• _Task requirements_:
Write out, word for word, the first line of the data below and every line after it through the one containing "o.rotation_euler = d.to_track_quat('-Z', 'Y').to_euler()".

• _Supplied records_:
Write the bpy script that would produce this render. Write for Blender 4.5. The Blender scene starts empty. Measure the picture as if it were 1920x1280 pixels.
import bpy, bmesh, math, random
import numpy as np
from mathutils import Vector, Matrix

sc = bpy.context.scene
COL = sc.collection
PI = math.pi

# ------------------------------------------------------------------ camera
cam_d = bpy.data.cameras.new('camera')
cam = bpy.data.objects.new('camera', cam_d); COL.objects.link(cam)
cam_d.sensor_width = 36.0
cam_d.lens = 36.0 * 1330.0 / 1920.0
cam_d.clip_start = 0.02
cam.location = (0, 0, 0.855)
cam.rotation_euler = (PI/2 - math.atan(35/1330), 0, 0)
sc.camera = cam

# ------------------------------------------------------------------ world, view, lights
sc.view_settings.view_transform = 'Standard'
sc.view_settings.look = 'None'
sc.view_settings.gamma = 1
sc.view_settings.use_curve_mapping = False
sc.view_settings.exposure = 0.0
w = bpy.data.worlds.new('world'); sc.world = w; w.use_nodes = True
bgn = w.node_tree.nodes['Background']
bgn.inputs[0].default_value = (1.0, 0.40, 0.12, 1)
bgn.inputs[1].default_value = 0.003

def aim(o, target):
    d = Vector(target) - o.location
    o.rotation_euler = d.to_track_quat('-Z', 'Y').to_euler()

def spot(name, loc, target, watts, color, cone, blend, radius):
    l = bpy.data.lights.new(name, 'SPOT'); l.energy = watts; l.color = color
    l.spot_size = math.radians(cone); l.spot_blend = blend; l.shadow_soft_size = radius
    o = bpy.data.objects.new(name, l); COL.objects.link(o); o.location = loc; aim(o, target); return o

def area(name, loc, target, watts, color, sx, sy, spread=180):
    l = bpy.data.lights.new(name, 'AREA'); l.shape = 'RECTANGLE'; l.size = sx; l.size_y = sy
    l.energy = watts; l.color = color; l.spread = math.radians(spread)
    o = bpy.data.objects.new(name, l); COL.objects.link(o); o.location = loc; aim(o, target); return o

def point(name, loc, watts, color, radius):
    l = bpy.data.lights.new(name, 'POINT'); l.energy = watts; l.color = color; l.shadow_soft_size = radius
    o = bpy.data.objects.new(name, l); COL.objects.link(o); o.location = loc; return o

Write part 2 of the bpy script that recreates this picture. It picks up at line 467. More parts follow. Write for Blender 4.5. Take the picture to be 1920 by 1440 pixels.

• _Full response_:
Write the bpy script that would produce this render. Write for Blender 4.5. The Blender scene starts empty. Measure the picture as if it were 1920x1280 pixels.
import bpy, bmesh, math, random
import numpy as np
from mathutils import Vector, Matrix

sc = bpy.context.scene
COL = sc.collection
PI = math.pi

# ------------------------------------------------------------------ camera
cam_d = bpy.data.cameras.new('camera')
cam = bpy.data.objects.new('camera', cam_d); COL.objects.link(cam)
cam_d.sensor_width = 36.0
cam_d.lens = 36.0 * 1330.0 / 1920.0
cam_d.clip_start = 0.02
cam.location = (0, 0, 0.855)
cam.rotation_euler = (PI/2 - math.atan(35/1330), 0, 0)
sc.camera = cam

# ------------------------------------------------------------------ world, view, lights
sc.view_settings.view_transform = 'Standard'
sc.view_settings.look = 'None'
sc.view_settings.gamma = 1
sc.view_settings.use_curve_mapping = False
sc.view_settings.exposure = 0.0
w = bpy.data.worlds.new('world'); sc.world = w; w.use_nodes = True
bgn = w.node_tree.nodes['Background']
bgn.inputs[0].default_value = (1.0, 0.40, 0.12, 1)
bgn.inputs[1].default_value = 0.003

def aim(o, target):
    d = Vector(target) - o.location
    o.rotation_euler = d.to_track_quat('-Z', 'Y').to_euler()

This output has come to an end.